■ The exercise
Retype only what runs from the beginning of the data through the line with "XL, XR, YB, YF"; please omit the pictures and keep every line exact.

::: Data shown :::

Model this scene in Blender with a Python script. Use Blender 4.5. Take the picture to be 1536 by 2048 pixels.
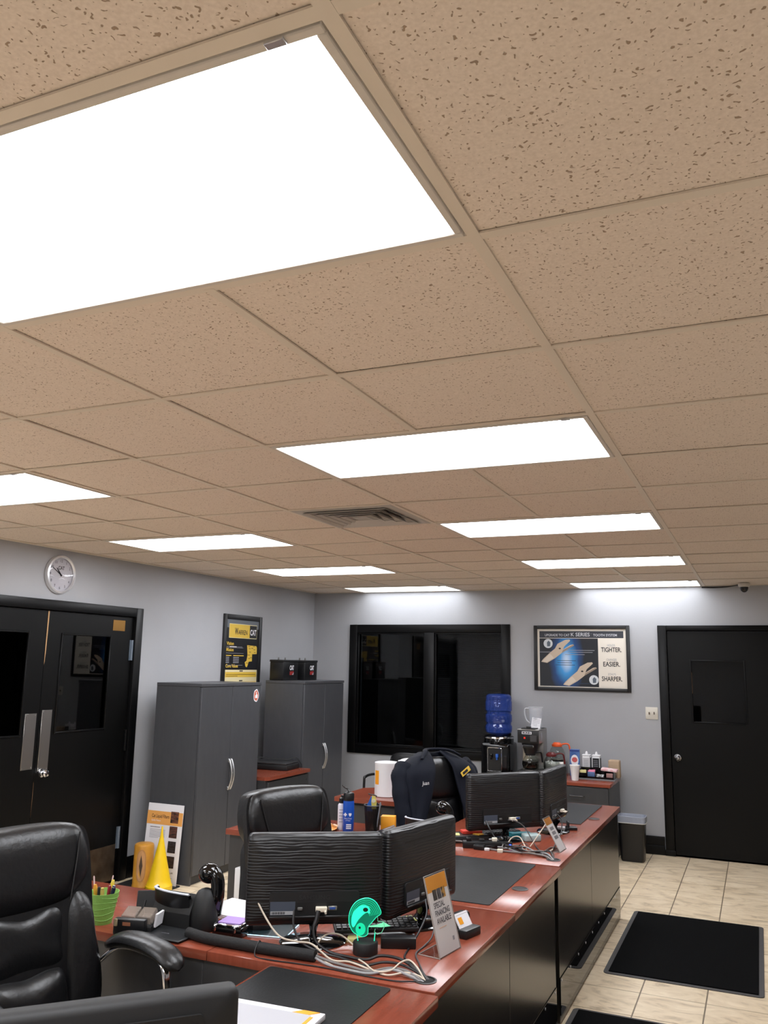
import bpy, bmesh, math, random
from mathutils import Matrix, Vector
random.seed(7)
for o in list(bpy.data.objects): bpy.data.objects.remove(o)
SC = bpy.context.scene
COL = SC.collection
R = math.radians
PI = math.pi
H = 2.53            # ceiling height
T = 0.61            # ceiling grid module
XL, XR, YB, YF = -4.30, 2.20, 7.33, -3.70   # room

# ------------------------------------------------------------------ camera
cam = bpy.data.cameras.new('camera'); camo = bpy.data.objects.new('camera', cam); COL.objects.link(camo)
cam.sensor_fit = 'VERTICAL'; cam.sensor_height = 36; cam.sensor_width = 27
cam.lens = 1678.56/2048*36; cam.clip_start = .05
yaw, pit, rol = .41723, .17905, .01812
fw = Vector((-math.sin(yaw)*math.cos(pit), math.cos(yaw)*math.cos(pit), math.sin(pit)))
rt = Vector((math.cos(yaw), math.sin(yaw), 0)); up = rt.cross(fw)
r2 = math.cos(rol)*rt+math.sin(rol)*up; u2 = -math.sin(rol)*rt+math.cos(rol)*up
m = Matrix((r2, u2, -fw)).transposed().to_4x4(); m.translation = (.4495, -1.4178, 1.7283)
camo.matrix_world = m
SC.camera = camo
# ------------------------------------------------------------------ world and exposure
w = bpy.data.worlds.new('world'); SC.world = w; w.use_nodes = True
w.node_tree.nodes['Background'].inputs[0].default_value = (.02, .02, .022, 1)
w.node_tree.nodes['Background'].inputs[1].default_value = 1
SC.view_settings.view_transform = 'Standard'; SC.view_settings.look = 'None'
SC.view_settings.gamma = 1; SC.view_settings.use_curve_mapping = False
SC.view_settings.exposure = 0.0
LIGHT_STRENGTH = 15.8
LIGHT_COLOUR = (.92, .95, 1.0, 1)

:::

■ Exercise solution
Model this scene in Blender with a Python script. Use Blender 4.5. Take the picture to be 1536 by 2048 pixels.
import bpy, bmesh, math, random
from mathutils import Matrix, Vector
random.seed(7)
for o in list(bpy.data.objects): bpy.data.objects.remove(o)
SC = bpy.context.scene
COL = SC.collection
R = math.radians
PI = math.pi
H = 2.53            # ceiling height
T = 0.61            # ceiling grid module
XL, XR, YB, YF = -4.30, 2.20, 7.33, -3.70   # room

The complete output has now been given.